Os educadores deveriam estudar o marxismo. Agora que sabemos que a aventura de voluntários a salvadores da sociedade não dá resultado positivo, podemos reler Marx como um pensador preocupado com o homem e suas contradições. Deveríamos ler, além da décima-primeira tese contra FEUERBACH, a terceira. Ela diz:
A doutrina materialista sobre a mudança das contingências e da educação se esquece de que tais contingências são mudadas pelos homens e que o próprio educador deve ser educado. Deve por isso separar a sociedade em duas partes – uma das quais é colocada acima da outra. A coincidência da alteração das contingências com a atividade humana e a mudança de si próprio só pode ser captada e entendida racionalmente como praxis revolucionária.
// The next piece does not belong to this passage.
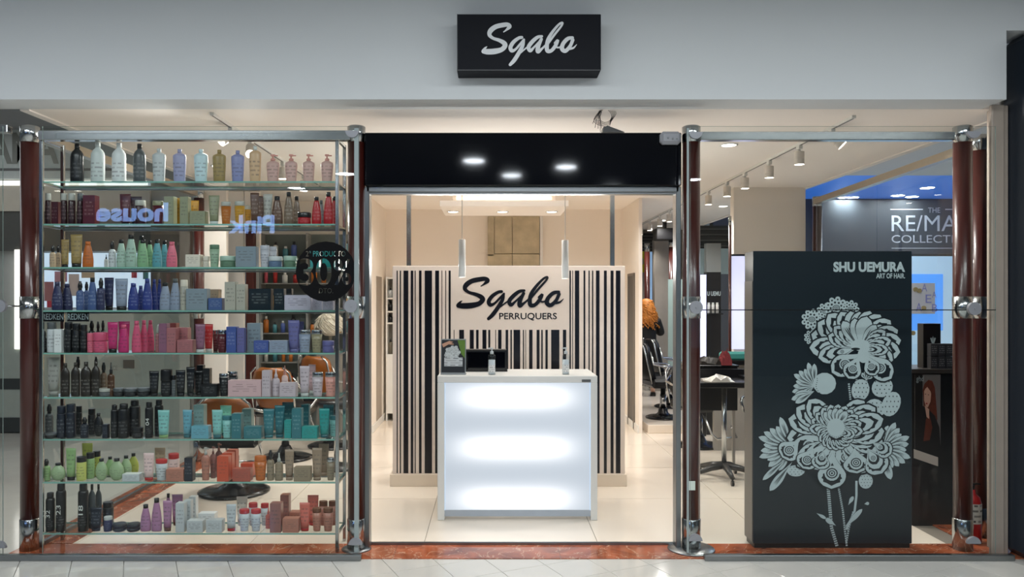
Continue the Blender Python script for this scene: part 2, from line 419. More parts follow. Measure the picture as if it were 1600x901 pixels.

A praxis revolucionária foi o que Hamlet fez para fugir da sua loucura; é o que todos deveriam fazer para estabelecer uma nova relação entre  ser e não ser, ser e estar. Esta é a questão.

Bibligrafia
SHAKESPEARE, W. Obras Completas. São Paulo: Editora Abril, 1978.
MARX, K. Os Pensadores. São Paulo: Editora Abril, 1978.
HORBSBAWAN. E. História do Marxismo. São Paulo: Ed. Paz e Terra, 1980.
MARCLALLEN, D. História do Marxismo. São Paulo: Ed. Paz e Terra, 1990.